BEC seeking incentives from NBTC

BEC World Plc, the operator of Channel 3, wants the telecom regulator to offer some incentives such as a licence fee reduction to help its analogue channel migrate to the digital system.

It made the appeal after a dispute with the National Broadcasting and Telecommunications Commission (NBTC), which wants to apply the amended must-carry rule and encourage six analogue channels to migrate to air digitally. 

Those who do not want to migrate to digital signals can do so, but their status will be changed to pay TV and their advertising airtime will be reduced to six minutes per hour, half that of free TV channels.

On Wednesday, the Central Administrative Court dismissed BEC's request to seek exemption for the rule. The NBTC has given Channel 3 analogue until Sept 1 to change to the digital system.

The court still plans to consider whether the NBTC order is lawful. Channel 3 analogue said its free TV status must be maintained as it has a concession to broadcast in the analogue system until 2020.
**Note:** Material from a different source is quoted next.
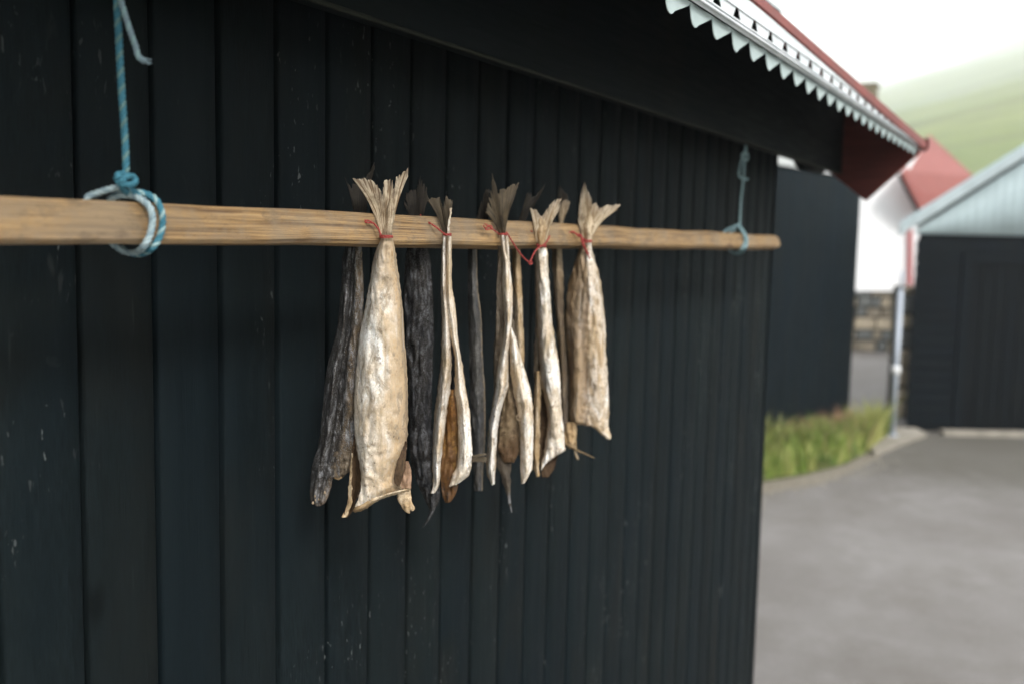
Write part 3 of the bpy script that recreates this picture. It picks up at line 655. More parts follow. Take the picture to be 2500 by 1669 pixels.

"We don't want to delay the country's digitisation," said Surin Krittayapongpan, an executive vice-president of BEC World.

The listed broadcaster now has three digital and one analogue channels. The expansion to three digital channels is because it wants to avoid airtime limitations.

"We want to take two or three years to make sure the digital platform is secure enough before migrating our valuable content from the analogue channel," said Mr Surin.

"We know that Channel 3 analogue cannot withstand the changing stream of technology and the analogue broadcast will fade in the near future.''

Its analogue content costs a minimum of 400,000 to 500,000 baht per half-hour tape, while soap operas cost 2-3 million baht per episode. The channel will migrate to air digitally once the digital platform has proven itself efficient enough to deal with the viewership.

Mr Surin said BEC World must keep Channel 3 analogue because its revenue would help the company to meet its financial projections and profitability as a listed company.

BEC World may see falling profits this year from last year's 5.6 billion baht due to the higher licence fees for three digital TV channels, roughly 700 million, while its revenue is likely to be on a par with last year's 16.7 billion.

The company has to pay concession fees of 200 million baht per year to MCOT Plc. Its concession will end in 2020.

BEC World and the NBTC must discuss ways to solve the dispute and initiate some incentives, said Mr Surin.